→ PROBLEM TO WORK ON: Repeat the lines exactly from the line that contains "What Blender Python" through the line that contains "COL = scn.collection"; leave images out and add nothing.

##########

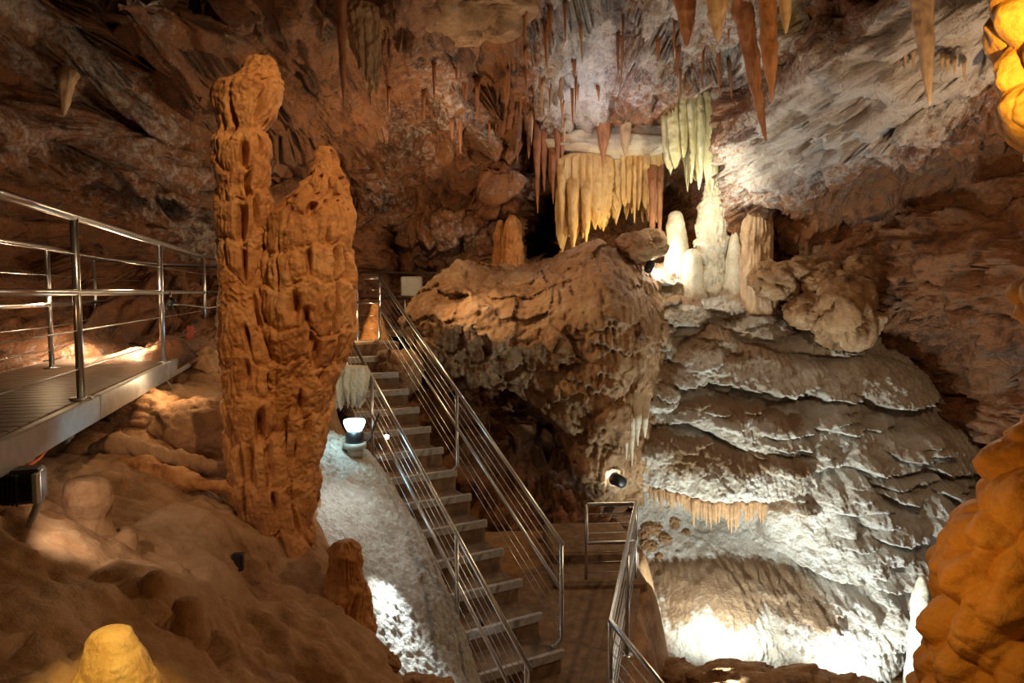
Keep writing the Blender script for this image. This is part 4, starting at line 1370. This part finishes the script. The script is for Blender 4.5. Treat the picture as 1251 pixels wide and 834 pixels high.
c, ax = spot_fix(472, 533, 8.3, 'small white spotlight clamped to the upper post of the left stair handrail', P(475, 720, 6.0), stem=(0.02, .05, .02))
c2, ax2 = spot_fix(589, 761, 6.25, 'small white spotlight clamped to the lower post of the left stair handrail', P(690, 780, 7.2), s=.028, stem=(-.05, .03, .03))
c3, ax3 = spot_fix(752, 585, 10.25, 'small bright spotlight in the rock nook above the lower gate', P(738, 578, 10.6), s=.09, lens='lamp_white', stem=(.05, .05, -.15))
c4, ax4 = spot_fix(206, 374, 6.6, 'round spotlight fixed to the near walkway railing above the lit planks', P(165, 440, 6.9), s=.04, lens='lamp_warm', stem=(.0, 0, .1))

# lights of those fixtures and inferred lamps, plus unseen fill lights added to brighten rock
light('SPOT', P(468, 640, 6.05), 210, COOL, .04, P(480, 740, 5.65), 46, 1.0)
light('SPOT', P(455, 540, 6.4), 22, COOL, .05, P(440, 640, 6.3), 120, 1.0)                 # white bank
light('POINT', fl_c + [0, -.16, .02], 5, (.45, .85, 1.0), .06)
light('SPOT', P(888, 778, 8.3), 270, (.86, 1.0, .95), .03, P(885, 660, 9.7), 165, .6)
light('SPOT', P(880, 870, 7.5), 620, (.88, 1.0, .93), .03, P(920, 520, 11), 62, .8)      # foot of the flowstone; this spot added out of view for upper tiers
light('SPOT', P(1045, 850, 8.3), 300, (.8, .96, 1.0), .03, P(1060, 560, 10), 150, .7)
light('POINT', P(812, 318, 12.1), 26, (1.0, .95, .8), .05)
light('POINT', P(862, 235, 11.3), 50, (1.0, .94, .7), .05)                              # niche
light('POINT', P(745, 300, 12.3), 22, (1.0, .7, .22), .05)
light('POINT', P(735, 175, 11.2), 26, (.92, .88, 1.0), .05)  # unseen cool fill added to lighten the ceiling over the niche
light('POINT', P(1000, 130, 9.6), 25, (1.0, .92, .8), .05)
light('POINT', P(60, 365, 5.7), 5, WARM, .04)  # unseen fill added to brighten the bank behind the walkway
light('SPOT', P(168, 385, 6.6), 230, (1.0, .8, .55), .03, P(140, 445, 6.6), 110, .8)
light('POINT', P(430, 395, 10.9), 14, (1.0, .75, .4), .05)                                 # stair head
light('SPOT', P(470, 300, 10.4), 110, WARM, .05, P(680, 400, 10.4), 80, .7)
light('POINT', P(735, 582, 10.35), 5, COOL, .03)
light('SPOT', np.array([.1, 2.6, 2.7]), 360, WARM, .06, P(335, 270, 5.0), 50, .8)           # twin stalagmite
light('SPOT', np.array([-2.6, 3.0, -.2]), 12, AMB, .06, P(345, 430, 5.0), 60, .8)
light('SPOT', np.array([-1.0, 1.4, .3]), 190, (1.0, .68, .2), .04, P(135, 800, 2.3), 16, .7)
light('SPOT', np.array([1.35, 1.3, .3]), 420, (1.0, .6, .12), .04, np.array([1.9, 2.4, 1.1]), 50, .6)
light('POINT', P(1030, 640, 2.35), 9, (1.0, .5, .1), .04)
light('POINT', np.array([4.0, 5.6, .5]), 170, WARM, .08)  # unseen warm fill added for the right wall
light('POINT', P(520, 250, 10.2), 105, WARM, .06)  # unseen warm fill added for the centre-left wall
light('POINT', P(160, 330, 6.0), 16, WARM, .06)
light('POINT', np.array([1.2, 6.6, 1.2]), 30, WARM, .1)  # unseen warm fill added high over the lower landing
light('SPOT', q1_ + [.14, -.03, .06], 20, (1.0, .78, .6), .03, P(120, 640, 3.7), 90, .7)
light('POINT', P(205, 455, 5.4), 7, WARM, .04)  # unseen small fill added for the tan boulder
light('SPOT', np.array([-.6, 2.2, .5]), 8, AMB, .06, P(250, 760, 3.8), 80, .8)

w = bpy.data.worlds.new('world')
SC.world = w
w.use_nodes = True
w.node_tree.nodes['Background'].inputs[0].default_value = (1.0, .58, .3, 1)
w.node_tree.nodes['Background'].inputs[1].default_value = .035

# ================================================================== view
SC.view_settings.view_transform = 'Standard'
SC.view_settings.look = 'None'
SC.view_settings.gamma = 1
SC.view_settings.use_curve_mapping = False
SC.view_settings.exposure = 0.0
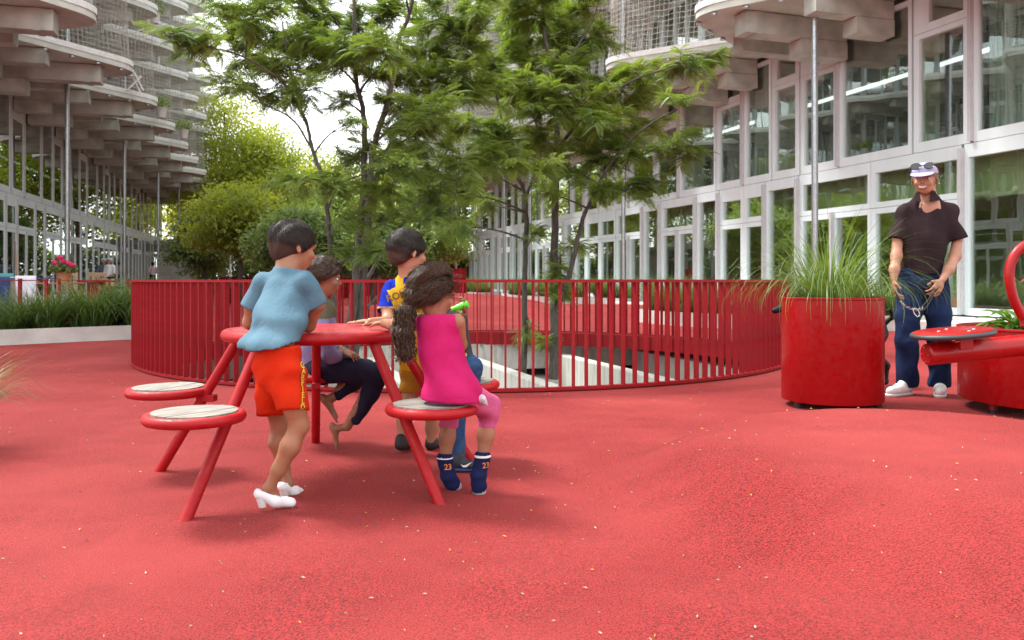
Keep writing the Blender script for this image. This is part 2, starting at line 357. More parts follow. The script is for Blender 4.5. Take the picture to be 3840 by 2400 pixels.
# round railing: flat bars set radially, top and bottom rails, ribbed fascia of the deck edge below
rail = thing('round_railing', 'large dark red round railing of upright flat bars around the light well', 'railing', (PC[0], PC[1], 0))
NB = 213; RH = 0.915
b = MB(); b.box((-0.028, -0.0055, 0.035), (0.028, 0.0055, RH-0.02), 0.0018); bar_me = b.build('bar', M['red_dark'], rail).data
for q in range(NB):
    a = 2*math.pi*q/NB + 0.006
    if q == 0: o = bpy.data.objects['bar']
    else: o = inst('bar', bar_me, rail)
    o.location = (PR*math.cos(a), PR*math.sin(a), 0); o.rotation_euler = (0, 0, a)
def ringbox(mb, R0, R1, z0, z1, n=NB*2):
    vs = []; fs = []
    for i in range(n):
        a = 2*math.pi*i/n; c, s_ = math.cos(a), math.sin(a)
        vs += [(R0*c, R0*s_, z0), (R1*c, R1*s_, z0), (R1*c, R1*s_, z1), (R0*c, R0*s_, z1)]
    for i in range(n):
        j = (i+1) % n
        for k_ in range(4):
            l = (k_+1) % 4; fs.append((4*i+k_, 4*i+l, 4*j+l, 4*j+k_))
    fs = [f[::-1] for f in fs]; mb._add(vs, fs)
b = MB(); ringbox(b, PR-0.032, PR+0.032, RH-0.022, RH); b.build('top_rail', M['red_dark'], rail)
b = MB(); ringbox(b, PR-0.030, PR+0.030, 0.012, 0.036); b.build('bottom_rail', M['red_dark'], rail)
b = MB()
n = NB*2
for i in range(n):                      # deck-edge fascia, folded sheet
    a0 = 2*math.pi*i/n; a1 = 2*math.pi*(i+1)/n; Rf = PR - 0.03 - (0.012 if i % 4 < 2 else 0.0)
    b.quad((Rf*math.cos(a0), Rf*math.sin(a0), -0.215), (Rf*math.cos(a0), Rf*math.sin(a0), 0.005), (Rf*math.cos(a1), Rf*math.sin(a1), 0.005), (Rf*math.cos(a1), Rf*math.sin(a1), -0.215))
    Rn = PR - 0.03 - (0.012 if (i+1) % 4 < 2 else 0.0)
    if abs(Rn - Rf) > 1e-6: b.quad((Rf*math.cos(a1), Rf*math.sin(a1), -0.215), (Rf*math.cos(a1), Rf*math.sin(a1), 0.005), (Rn*math.cos(a1), Rn*math.sin(a1), 0.005), (Rn*math.cos(a1), Rn*math.sin(a1), -0.215))
b.build('fascia', M['red_dark'], rail)

# a second, far railing beyond the mounds
rail2 = thing('round_railing', 'distant small dark red round railing in front of the trees', 'railing', (-8.2, 34.0, 0.0))
b = MB()
for q in range(150):
    a = 2*math.pi*q/150; c, s_ = math.cos(a), math.sin(a)
    b.tube([(3.6*c, 3.6*s_, 0.0), (3.6*c, 3.6*s_, 0.98)], 0.022, 4, False)
tag(b.build('bars', M['red_dark'], rail2), kind='stuff')
b = MB(); ringbox(b, 3.56, 3.64, 0.97, 1.0, 150); b.build('top_rail', M['red_dark'], rail2)
b = MB(); ringbox(b, 3.50, 3.55, 0.0, 0.55, 150); b.build('fascia', M['red_dark'], rail2)

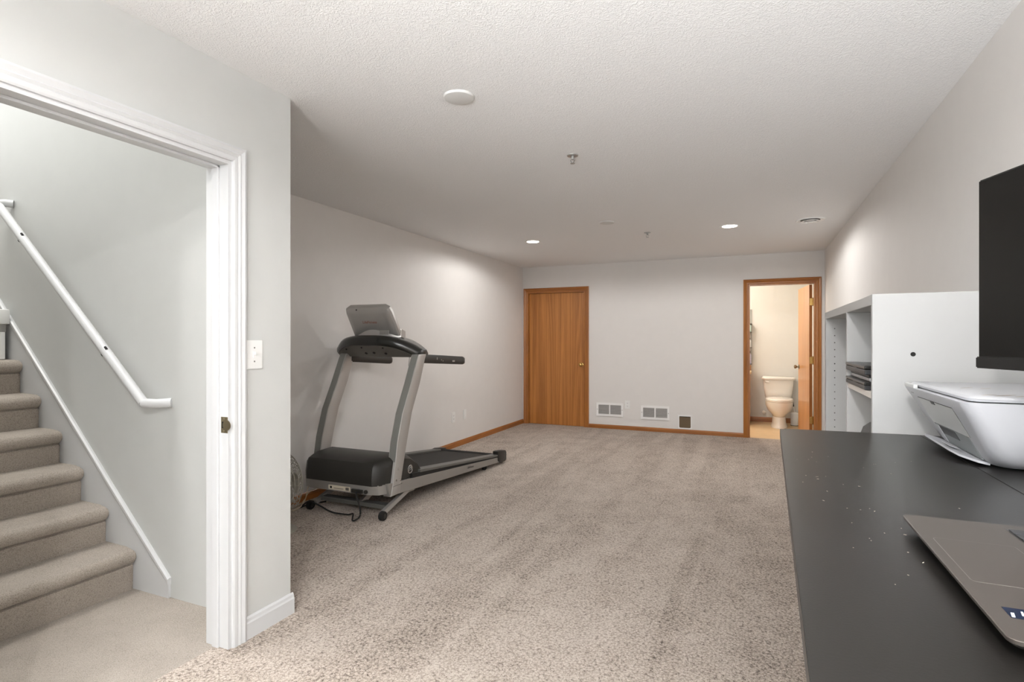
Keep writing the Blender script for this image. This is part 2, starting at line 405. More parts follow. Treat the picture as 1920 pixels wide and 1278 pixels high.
d1 = tag(bpy.data.objects.new('door_1', None), 'closed flush oak door in the corner of the end wall', kind='structure'); COL.objects.link(d1); d1.location = ((D1[0]+D1[1])/2, YF, 0)
casing_on_far(d1, D1[0], D1[1], 'oak_trim_h', 'oak_trim')
slab = finish(box(D1[0]+0.021, D1[1]-0.021, YF+0.022, YF+0.057, 0.003, HD-0.021, 0.002), 'door_slab', 'oak', d1)
knob(d1, (-2.378, YF+0.022, 0.935), (0, -1, 0))
finish(box(D1[0]+0.018, D1[1]-0.018, YF+0.058, YF+0.075, 0, HD-0.018), 'door_stop', 'oak_trim', d1)

d2 = tag(bpy.data.objects.new('door_2', None), 'oak bathroom door standing open beside the bookcase', kind='structure'); COL.objects.link(d2); d2.location = ((D2[0]+D2[1])/2, YF, 0)
casing_on_far(d2, D2[0], D2[1], 'oak_trim_h', 'oak_trim')
hx, hy = D2[1]-0.030, YF+WT+0.012; ang = R(6.0)
ux = Vector((-math.sin(ang), math.cos(ang), 0)); uy = Vector((-math.cos(ang), -math.sin(ang), 0))
def door_bm(a0, a1, t0, t1, z0, z1):
    b = NB(); add_box(b, 0, 1, 0, 1, 0, 1)
    for v in b.verts:
        p = Vector((hx, hy, 0)) + ux*(a0+v.co.x*(a1-a0)) + uy*(t0+v.co.y*(t1-t0)); v.co = Vector((p.x, p.y, z0+v.co.z*(z1-z0)))
    bmesh.ops.recalc_face_normals(b, faces=b.faces[:]); return b
leaf = finish(door_bm(0.0, 0.745, 0.0, 0.035, 0.015, HD-0.022), 'door_slab', 'oak_door_light', d2)
edge = finish(door_bm(-0.0015, 0.0, 0.001, 0.034, 0.016, HD-0.023), 'door_edge', 'oak_trim', d2)
kc = Vector((hx, hy, 0.925)) + ux*0.685 + uy*0.035; knob(d2, kc, uy, 'strike_metal')
kc = Vector((hx, hy, 0.925)) + ux*0.685; knob(d2, kc, -uy, 'strike_metal')
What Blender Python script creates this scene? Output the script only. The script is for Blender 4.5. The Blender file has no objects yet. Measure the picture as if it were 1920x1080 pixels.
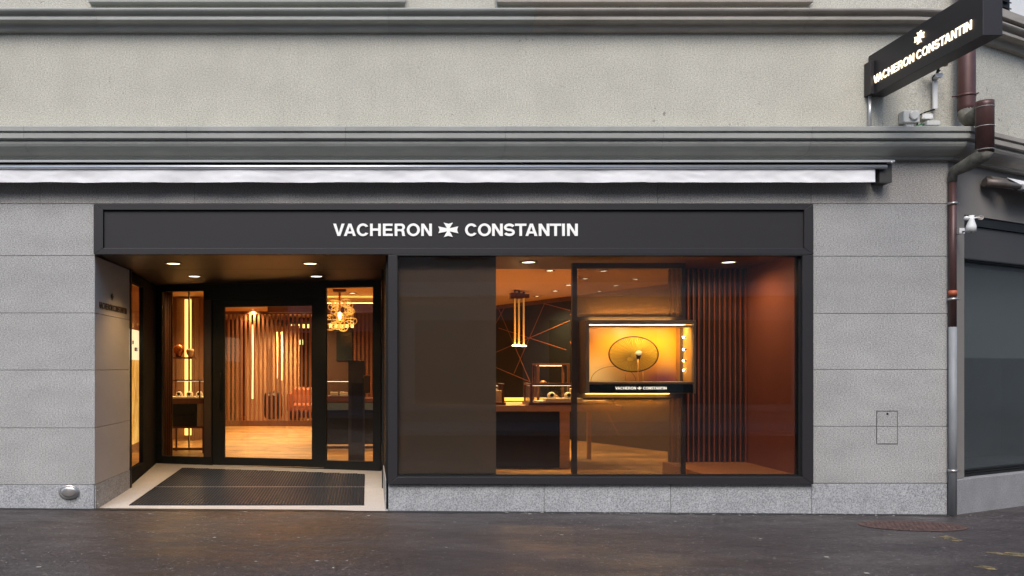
import bpy, bmesh, math, random
from mathutils import Vector, Matrix
R = math.radians
random.seed(7)
scn = bpy.context.scene
COL = scn.collection

# ------------------------------------------------------------------ camera, sky, sun, exposure
CAM_Y, EYE, FPX = -9.41, 1.58, 1600.0
cd = bpy.data.cameras.new('camera')
cam = bpy.data.objects.new('camera', cd); COL.objects.link(cam)
cam.location = (0, CAM_Y, EYE); cam.rotation_euler = (R(90), 0, 0)
cd.sensor_width = 36; cd.lens = FPX/1920*36
cd.shift_x = 270/1920; cd.shift_y = 150/1920
cd.clip_end = 1500; cd.clip_start = .1
scn.camera = cam
w = bpy.data.worlds.new('World'); scn.world = w; w.use_nodes = True
wn = w.node_tree.nodes; wl = w.node_tree.links
sky = wn.new('ShaderNodeTexSky'); sky.sky_type = 'NISHITA'; sky.sun_disc = False
SUN_EL, SUN_AZ = 47, 192          # azimuth from +Y clockwise: in front of the facade, a little to the left
sky.sun_elevation = R(SUN_EL); sky.sun_rotation = R(SUN_AZ)
sky.air_density = 1.0; sky.dust_density = 2.0; sky.ozone_density = 1.0
wl.new(sky.outputs[0], wn['Background'].inputs[0])
wn['Background'].inputs[1].default_value = 0.15
sd = bpy.data.lights.new('sun', 'SUN'); sd.energy = 1.5; sd.angle = R(32); sd.color = (1, .97, .93)
sun = bpy.data.objects.new('sun', sd); COL.objects.link(sun)
sun.rotation_euler = (R(90-SUN_EL), 0, R(180-SUN_AZ)+math.pi*0)
_d = Vector((math.sin(R(SUN_AZ))*math.cos(R(SUN_EL)), math.cos(R(SUN_AZ))*math.cos(R(SUN_EL)), math.sin(R(SUN_EL))))
sun.rotation_euler = _d.to_track_quat('Z', 'Y').to_euler()
vs = scn.view_settings
vs.view_transform = 'Standard'; vs.look = 'None'; vs.gamma = 1; vs.exposure = 0.68; vs.use_curve_mapping = False
try:
    scn.cycles.use_denoising = True
    scn.cycles.max_bounces = 10; scn.cycles.transparent_max_bounces = 16
    scn.cycles.sample_clamp_indirect = 4
except Exception:
    pass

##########

→ FULL OUTPUT:
What Blender Python script creates this scene? Output the script only. The script is for Blender 4.5. The Blender file has no objects yet. Measure the picture as if it were 1920x1080 pixels.
import bpy, bmesh, math, random
from mathutils import Vector, Matrix
R = math.radians
random.seed(7)
scn = bpy.context.scene
COL = scn.collection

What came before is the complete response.